* _Task brief_:
Quote the full listing word for word.

* _Material_:
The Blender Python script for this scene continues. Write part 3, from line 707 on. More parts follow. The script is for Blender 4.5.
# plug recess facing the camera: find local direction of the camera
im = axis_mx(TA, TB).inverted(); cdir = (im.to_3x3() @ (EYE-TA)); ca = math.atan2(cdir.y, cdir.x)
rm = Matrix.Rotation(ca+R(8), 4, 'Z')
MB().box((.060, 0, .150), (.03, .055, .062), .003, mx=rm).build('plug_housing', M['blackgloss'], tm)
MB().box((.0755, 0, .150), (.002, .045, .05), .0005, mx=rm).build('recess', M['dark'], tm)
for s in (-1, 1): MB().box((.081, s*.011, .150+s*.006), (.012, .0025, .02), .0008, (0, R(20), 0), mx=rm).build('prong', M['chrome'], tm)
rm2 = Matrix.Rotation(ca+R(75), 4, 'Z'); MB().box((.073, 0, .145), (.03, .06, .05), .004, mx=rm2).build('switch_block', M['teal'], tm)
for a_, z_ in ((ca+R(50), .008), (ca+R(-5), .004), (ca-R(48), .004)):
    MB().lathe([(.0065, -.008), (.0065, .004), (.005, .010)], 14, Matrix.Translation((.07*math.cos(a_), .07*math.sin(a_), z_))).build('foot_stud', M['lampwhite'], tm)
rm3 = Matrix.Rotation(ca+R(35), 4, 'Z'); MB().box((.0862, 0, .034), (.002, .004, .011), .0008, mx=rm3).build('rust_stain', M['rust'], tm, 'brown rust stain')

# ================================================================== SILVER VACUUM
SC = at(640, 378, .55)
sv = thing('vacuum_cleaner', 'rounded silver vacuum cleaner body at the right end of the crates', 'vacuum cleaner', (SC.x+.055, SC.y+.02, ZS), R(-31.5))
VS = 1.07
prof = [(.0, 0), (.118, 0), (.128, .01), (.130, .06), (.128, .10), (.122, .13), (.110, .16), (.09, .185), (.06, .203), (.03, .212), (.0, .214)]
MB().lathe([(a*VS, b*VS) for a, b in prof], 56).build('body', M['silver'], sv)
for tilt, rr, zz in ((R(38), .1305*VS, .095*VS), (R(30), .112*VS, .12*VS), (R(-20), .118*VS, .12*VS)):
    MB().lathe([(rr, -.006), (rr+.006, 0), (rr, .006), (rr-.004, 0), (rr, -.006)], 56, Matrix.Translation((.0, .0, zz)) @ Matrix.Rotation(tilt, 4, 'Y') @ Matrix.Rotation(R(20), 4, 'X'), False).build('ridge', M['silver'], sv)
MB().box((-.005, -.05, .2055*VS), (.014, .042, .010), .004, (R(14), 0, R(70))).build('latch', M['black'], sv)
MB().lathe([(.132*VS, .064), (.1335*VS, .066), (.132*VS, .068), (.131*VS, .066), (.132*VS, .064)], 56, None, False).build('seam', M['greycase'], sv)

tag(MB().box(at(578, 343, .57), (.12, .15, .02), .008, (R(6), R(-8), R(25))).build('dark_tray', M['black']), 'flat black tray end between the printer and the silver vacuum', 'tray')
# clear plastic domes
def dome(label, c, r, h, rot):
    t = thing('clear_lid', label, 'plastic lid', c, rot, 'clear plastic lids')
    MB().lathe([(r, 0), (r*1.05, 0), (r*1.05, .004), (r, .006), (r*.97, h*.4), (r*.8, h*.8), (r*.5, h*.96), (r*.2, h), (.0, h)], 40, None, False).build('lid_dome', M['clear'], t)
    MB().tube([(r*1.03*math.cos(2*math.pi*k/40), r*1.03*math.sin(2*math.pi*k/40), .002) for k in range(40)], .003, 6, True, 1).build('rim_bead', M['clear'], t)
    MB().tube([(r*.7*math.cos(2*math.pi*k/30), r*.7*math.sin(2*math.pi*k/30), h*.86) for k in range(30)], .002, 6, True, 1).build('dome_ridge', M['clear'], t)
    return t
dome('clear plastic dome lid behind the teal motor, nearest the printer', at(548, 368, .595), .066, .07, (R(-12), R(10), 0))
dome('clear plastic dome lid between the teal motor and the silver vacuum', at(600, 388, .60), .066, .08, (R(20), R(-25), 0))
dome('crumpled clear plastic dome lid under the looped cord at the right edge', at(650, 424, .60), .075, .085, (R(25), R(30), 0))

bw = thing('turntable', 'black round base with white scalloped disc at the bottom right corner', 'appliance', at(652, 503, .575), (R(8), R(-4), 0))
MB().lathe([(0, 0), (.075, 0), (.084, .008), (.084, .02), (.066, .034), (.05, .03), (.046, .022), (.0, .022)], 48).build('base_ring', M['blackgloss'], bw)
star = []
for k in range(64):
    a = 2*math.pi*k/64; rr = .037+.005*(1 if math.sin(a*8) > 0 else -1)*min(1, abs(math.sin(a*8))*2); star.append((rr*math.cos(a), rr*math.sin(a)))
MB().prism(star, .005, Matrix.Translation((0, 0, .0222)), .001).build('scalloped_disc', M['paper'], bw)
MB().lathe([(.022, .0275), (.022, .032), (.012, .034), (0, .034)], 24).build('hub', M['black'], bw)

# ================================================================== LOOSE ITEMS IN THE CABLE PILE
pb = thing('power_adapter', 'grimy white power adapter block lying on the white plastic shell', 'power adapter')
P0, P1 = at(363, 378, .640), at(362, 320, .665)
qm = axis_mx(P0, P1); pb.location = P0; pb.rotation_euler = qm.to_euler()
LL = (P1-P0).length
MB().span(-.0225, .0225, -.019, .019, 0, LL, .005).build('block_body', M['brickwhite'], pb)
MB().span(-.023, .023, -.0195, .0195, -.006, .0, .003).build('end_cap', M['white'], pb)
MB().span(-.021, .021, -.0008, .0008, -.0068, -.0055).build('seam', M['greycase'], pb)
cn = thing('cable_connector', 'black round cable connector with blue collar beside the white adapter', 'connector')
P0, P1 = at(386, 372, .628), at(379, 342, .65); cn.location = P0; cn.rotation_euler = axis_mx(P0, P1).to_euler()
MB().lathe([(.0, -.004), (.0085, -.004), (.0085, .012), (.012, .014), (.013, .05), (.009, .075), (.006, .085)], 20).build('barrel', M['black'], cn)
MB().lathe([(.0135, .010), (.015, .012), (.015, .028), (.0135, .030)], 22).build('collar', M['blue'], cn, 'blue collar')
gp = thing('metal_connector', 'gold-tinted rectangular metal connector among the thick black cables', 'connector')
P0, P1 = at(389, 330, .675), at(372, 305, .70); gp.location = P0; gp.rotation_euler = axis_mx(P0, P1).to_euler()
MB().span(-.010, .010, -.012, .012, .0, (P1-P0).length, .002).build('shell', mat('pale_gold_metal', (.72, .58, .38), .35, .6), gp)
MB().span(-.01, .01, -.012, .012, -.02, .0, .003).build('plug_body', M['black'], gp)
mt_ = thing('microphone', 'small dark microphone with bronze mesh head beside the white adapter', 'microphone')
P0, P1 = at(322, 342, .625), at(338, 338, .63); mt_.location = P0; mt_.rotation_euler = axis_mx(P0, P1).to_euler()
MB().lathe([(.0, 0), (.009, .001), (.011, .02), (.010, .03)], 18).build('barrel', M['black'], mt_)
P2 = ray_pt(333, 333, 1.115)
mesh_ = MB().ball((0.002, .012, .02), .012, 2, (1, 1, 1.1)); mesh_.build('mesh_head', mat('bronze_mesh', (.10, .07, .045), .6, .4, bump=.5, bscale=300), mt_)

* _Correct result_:
The Blender Python script for this scene continues. Write part 3, from line 707 on. More parts follow. The script is for Blender 4.5.
# plug recess facing the camera: find local direction of the camera
im = axis_mx(TA, TB).inverted(); cdir = (im.to_3x3() @ (EYE-TA)); ca = math.atan2(cdir.y, cdir.x)
rm = Matrix.Rotation(ca+R(8), 4, 'Z')
MB().box((.060, 0, .150), (.03, .055, .062), .003, mx=rm).build('plug_housing', M['blackgloss'], tm)
MB().box((.0755, 0, .150), (.002, .045, .05), .0005, mx=rm).build('recess', M['dark'], tm)
for s in (-1, 1): MB().box((.081, s*.011, .150+s*.006), (.012, .0025, .02), .0008, (0, R(20), 0), mx=rm).build('prong', M['chrome'], tm)
rm2 = Matrix.Rotation(ca+R(75), 4, 'Z'); MB().box((.073, 0, .145), (.03, .06, .05), .004, mx=rm2).build('switch_block', M['teal'], tm)
for a_, z_ in ((ca+R(50), .008), (ca+R(-5), .004), (ca-R(48), .004)):
    MB().lathe([(.0065, -.008), (.0065, .004), (.005, .010)], 14, Matrix.Translation((.07*math.cos(a_), .07*math.sin(a_), z_))).build('foot_stud', M['lampwhite'], tm)
rm3 = Matrix.Rotation(ca+R(35), 4, 'Z'); MB().box((.0862, 0, .034), (.002, .004, .011), .0008, mx=rm3).build('rust_stain', M['rust'], tm, 'brown rust stain')

# ================================================================== SILVER VACUUM
SC = at(640, 378, .55)
sv = thing('vacuum_cleaner', 'rounded silver vacuum cleaner body at the right end of the crates', 'vacuum cleaner', (SC.x+.055, SC.y+.02, ZS), R(-31.5))
VS = 1.07
prof = [(.0, 0), (.118, 0), (.128, .01), (.130, .06), (.128, .10), (.122, .13), (.110, .16), (.09, .185), (.06, .203), (.03, .212), (.0, .214)]
MB().lathe([(a*VS, b*VS) for a, b in prof], 56).build('body', M['silver'], sv)
for tilt, rr, zz in ((R(38), .1305*VS, .095*VS), (R(30), .112*VS, .12*VS), (R(-20), .118*VS, .12*VS)):
    MB().lathe([(rr, -.006), (rr+.006, 0), (rr, .006), (rr-.004, 0), (rr, -.006)], 56, Matrix.Translation((.0, .0, zz)) @ Matrix.Rotation(tilt, 4, 'Y') @ Matrix.Rotation(R(20), 4, 'X'), False).build('ridge', M['silver'], sv)
MB().box((-.005, -.05, .2055*VS), (.014, .042, .010), .004, (R(14), 0, R(70))).build('latch', M['black'], sv)
MB().lathe([(.132*VS, .064), (.1335*VS, .066), (.132*VS, .068), (.131*VS, .066), (.132*VS, .064)], 56, None, False).build('seam', M['greycase'], sv)

tag(MB().box(at(578, 343, .57), (.12, .15, .02), .008, (R(6), R(-8), R(25))).build('dark_tray', M['black']), 'flat black tray end between the printer and the silver vacuum', 'tray')
# clear plastic domes
def dome(label, c, r, h, rot):
    t = thing('clear_lid', label, 'plastic lid', c, rot, 'clear plastic lids')
    MB().lathe([(r, 0), (r*1.05, 0), (r*1.05, .004), (r, .006), (r*.97, h*.4), (r*.8, h*.8), (r*.5, h*.96), (r*.2, h), (.0, h)], 40, None, False).build('lid_dome', M['clear'], t)
    MB().tube([(r*1.03*math.cos(2*math.pi*k/40), r*1.03*math.sin(2*math.pi*k/40), .002) for k in range(40)], .003, 6, True, 1).build('rim_bead', M['clear'], t)
    MB().tube([(r*.7*math.cos(2*math.pi*k/30), r*.7*math.sin(2*math.pi*k/30), h*.86) for k in range(30)], .002, 6, True, 1).build('dome_ridge', M['clear'], t)
    return t
dome('clear plastic dome lid behind the teal motor, nearest the printer', at(548, 368, .595), .066, .07, (R(-12), R(10), 0))
dome('clear plastic dome lid between the teal motor and the silver vacuum', at(600, 388, .60), .066, .08, (R(20), R(-25), 0))
dome('crumpled clear plastic dome lid under the looped cord at the right edge', at(650, 424, .60), .075, .085, (R(25), R(30), 0))

bw = thing('turntable', 'black round base with white scalloped disc at the bottom right corner', 'appliance', at(652, 503, .575), (R(8), R(-4), 0))
MB().lathe([(0, 0), (.075, 0), (.084, .008), (.084, .02), (.066, .034), (.05, .03), (.046, .022), (.0, .022)], 48).build('base_ring', M['blackgloss'], bw)
star = []
for k in range(64):
    a = 2*math.pi*k/64; rr = .037+.005*(1 if math.sin(a*8) > 0 else -1)*min(1, abs(math.sin(a*8))*2); star.append((rr*math.cos(a), rr*math.sin(a)))
MB().prism(star, .005, Matrix.Translation((0, 0, .0222)), .001).build('scalloped_disc', M['paper'], bw)
MB().lathe([(.022, .0275), (.022, .032), (.012, .034), (0, .034)], 24).build('hub', M['black'], bw)

# ================================================================== LOOSE ITEMS IN THE CABLE PILE
pb = thing('power_adapter', 'grimy white power adapter block lying on the white plastic shell', 'power adapter')
P0, P1 = at(363, 378, .640), at(362, 320, .665)
qm = axis_mx(P0, P1); pb.location = P0; pb.rotation_euler = qm.to_euler()
LL = (P1-P0).length
MB().span(-.0225, .0225, -.019, .019, 0, LL, .005).build('block_body', M['brickwhite'], pb)
MB().span(-.023, .023, -.0195, .0195, -.006, .0, .003).build('end_cap', M['white'], pb)
MB().span(-.021, .021, -.0008, .0008, -.0068, -.0055).build('seam', M['greycase'], pb)
cn = thing('cable_connector', 'black round cable connector with blue collar beside the white adapter', 'connector')
P0, P1 = at(386, 372, .628), at(379, 342, .65); cn.location = P0; cn.rotation_euler = axis_mx(P0, P1).to_euler()
MB().lathe([(.0, -.004), (.0085, -.004), (.0085, .012), (.012, .014), (.013, .05), (.009, .075), (.006, .085)], 20).build('barrel', M['black'], cn)
MB().lathe([(.0135, .010), (.015, .012), (.015, .028), (.0135, .030)], 22).build('collar', M['blue'], cn, 'blue collar')
gp = thing('metal_connector', 'gold-tinted rectangular metal connector among the thick black cables', 'connector')
P0, P1 = at(389, 330, .675), at(372, 305, .70); gp.location = P0; gp.rotation_euler = axis_mx(P0, P1).to_euler()
MB().span(-.010, .010, -.012, .012, .0, (P1-P0).length, .002).build('shell', mat('pale_gold_metal', (.72, .58, .38), .35, .6), gp)
MB().span(-.01, .01, -.012, .012, -.02, .0, .003).build('plug_body', M['black'], gp)
mt_ = thing('microphone', 'small dark microphone with bronze mesh head beside the white adapter', 'microphone')
P0, P1 = at(322, 342, .625), at(338, 338, .63); mt_.location = P0; mt_.rotation_euler = axis_mx(P0, P1).to_euler()
MB().lathe([(.0, 0), (.009, .001), (.011, .02), (.010, .03)], 18).build('barrel', M['black'], mt_)
P2 = ray_pt(333, 333, 1.115)
mesh_ = MB().ball((0.002, .012, .02), .012, 2, (1, 1, 1.1)); mesh_.build('mesh_head', mat('bronze_mesh', (.10, .07, .045), .6, .4, bump=.5, bscale=300), mt_)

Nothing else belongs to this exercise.